Craig Alexander, chief economist at Toronto-Dominion Bank, projects a growth rate of 3 to 4 per cent for household debt in 2013. He also sees interest rates rising a bit in the latter half of the year, a development that would help cool borrowing.

Despite his outlook, Mr. Alexander thinks the Bank of Canada is prudent to raise questions about the sustainability of the decline in debt growth. The reason: A potential spring resurgence by the housing market.

The latest housing numbers show that prices and sales on a national basis were pretty much flat in October. Results for November are in for Toronto and Vancouver, and sales fell 16 per cent and almost 29 per cent, respectively. Numbers like this explain why many people are asking not whether housing will bounce back, but how hard it will fall.

The housing market's biggest challenge right now is the relatively new requirement that buyers with a downpayment of less than 20 per cent finance their mortgages over a maximum 25 years, down from 30 previously. The shorter amortization period makes mortgage payments more expensive, and that's a problem for new buyers in some big cities.

What could revive housing? The continued availability of low interest rates might help. If house prices fall and five-year mortgages continue to be available at less than 3 per cent, prospective buyers may decide to plunge into the market.
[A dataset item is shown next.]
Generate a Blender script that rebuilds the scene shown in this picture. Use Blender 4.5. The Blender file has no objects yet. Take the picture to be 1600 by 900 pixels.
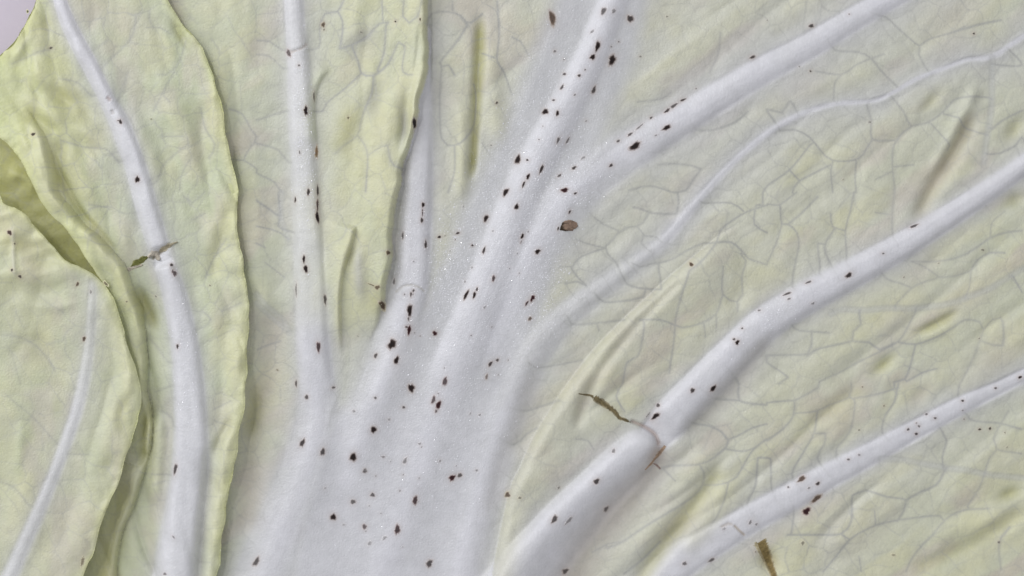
import bpy, math, random
import numpy as np
from mathutils import Vector

rng = np.random.default_rng(7)
random.seed(7)
S = 0.000125                      # one unit of the leaf plan = 0.125 mm
C = bpy.context.scene.collection
sc = bpy.context.scene

# ------------------------------------------------------------------ camera
cam_d = bpy.data.cameras.new('camera')
cam = bpy.data.objects.new('camera', cam_d); C.objects.link(cam)
cam.location = (0, 0, 0.452)
cam_d.sensor_width = 36.0
cam_d.lens = 36.0 * 0.45 / 0.2
cam_d.clip_start = 0.01; cam_d.clip_end = 20
cam_d.dof.use_dof = True
cam_d.dof.focus_distance = 0.449
cam_d.dof.aperture_fstop = 3.6
sc.camera = cam

# ------------------------------------------------------------------ light
w = bpy.data.worlds.new('World'); sc.world = w; w.use_nodes = True
bg = w.node_tree.nodes['Background']
bg.inputs[0].default_value = (0.925, 0.935, 1.0, 1)
bg.inputs[1].default_value = 0.54

def area(name, loc, size, power, col):
    d = bpy.data.lights.new(name, 'AREA'); d.shape = 'RECTANGLE'
    d.size, d.size_y = size; d.energy = power; d.color = col
    o = bpy.data.objects.new(name, d); C.objects.link(o); o.location = loc
    o.rotation_euler = (-Vector(loc)).to_track_quat('-Z', 'Y').to_euler()
    return o
area('added_glint_lamp', (-0.42, 0.36, 0.95), (0.07, 0.07), 1.5, (1.0, 0.98, 0.97))  # small hard lamp added for glints; no such source is seen
area('window_light', (-0.75, 0.48, 0.62), (1.0, 0.8), 7.6, (0.955, 0.96, 1.0))

vs = sc.view_settings
vs.view_transform = 'Standard'; vs.look = 'None'; vs.gamma = 1; vs.exposure = 0.05
vs.use_curve_mapping = False
sc.cycles.use_denoising = True
sc.cycles.max_bounces = 6

# ------------------------------------------------------------------ field tools
def catmull(pts, step=7.0):
    P = np.array([tuple(p) for p in pts], float)
    if step > 4000: return P
    if len(P) == 2:
        n = max(2, int(np.hypot(*(P[1, :2] - P[0, :2])) / step) + 1)
        return P[0] + (P[1] - P[0]) * np.linspace(0, 1, n)[:, None]
    Q = np.vstack([2 * P[0] - P[1], P, 2 * P[-1] - P[-2]])
    out = []
    for i in range(1, len(Q) - 2):
        p0, p1, p2, p3 = Q[i - 1], Q[i], Q[i + 1], Q[i + 2]
        n = max(1, int(np.hypot(*(p2[:2] - p1[:2])) / step))
        t = (np.arange(n) / n)[:, None]
        out.append(0.5 * (2 * p1 + (p2 - p0) * t + (2 * p0 - 5 * p1 + 4 * p2 - p3) * t**2
                          + (-p0 + 3 * p1 - 3 * p2 + p3) * t**3))
    out.append(P[-1:])
    return np.vstack(out)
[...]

Also, history suggests the mortgage rule tightening won't have a lingering effect on housing.

"If you look back in time at how real estate markets have responded to regulatory changes, they tend to have an impact for a couple of quarters and then the impact tends to wane," Mr. Alexander said. "By the time we get to next spring, we could see more consumer debt growth."

Mortgages represent about 70 per cent of consumer debt, so a housing market resurgence would definitely derail the improvement in debt growth levels. There are ways to deal with a uptick in mortgage demand, though. The federal government could once again tighten mortgage rules, perhaps by raising the minimum downpayment to 6 or 7 per cent, from 5 per cent. Or, if the economy is picking up, the Bank of Canada could start raising interest rates.

Either measure could return growth in debt to the current level, which puts us on the cusp of an ideal zone where incomes grow more than the level of borrowing, and overall debt burdens decline.

"We're getting close," BMO's Mr. Porter said. "I think the central bank is just a little reluctant to declare victory."